Mais vous savez quoi ? Le pire avec ces échanges, en public ou en privé, ce n’est même pas quand on vient taper dans mon avarice égotique. Non, le pire, c’est quand je réalise que mon interlocuteur a une curiosité et un esprit critique totalement endormis. Quand je sais que j’aurai beau l’avertir, insister sur l’importance de croiser les sources, il va juste boire ce que je dis et ne rien remettre en question. Parce que si je le dis, c’est forcément nickel chrome ! (Alors que je fais des erreurs, moi aussi !) Je me sens malheureuse quand je vois ça. C’est exactement l’inverse de ce qui compte pour moi, de ce pourquoi j’ai passé des journées et des soirées entières à écrire… Et je sais très bien que ces comportements seront désormais monnaie courante si je remets les pieds sur un groupe MBTI. Parce que la plupart des gens sont comme ça dans la vraie vie, et que le MBTI appartient désormais à cette masse.

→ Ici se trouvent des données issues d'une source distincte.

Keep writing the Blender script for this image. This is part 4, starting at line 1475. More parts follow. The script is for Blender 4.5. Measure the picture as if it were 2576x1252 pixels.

Bref. Ce n’est pas un drame en soi, qu’une discipline échappe aux gens qui ont contribué à la populariser. Les choses évoluent avec le temps, et ceci est bien normal. Néanmoins, si vous voyez de moins en moins de 5 fréquenter une sphère en pleine émergence, vous saurez désormais pourquoi. Gagnés par la lassitude, ils vont disparaître des radars, pour passer à autre chose ou se réunir dans des sous-sous-groupes secrets. Et recommencer le cycle.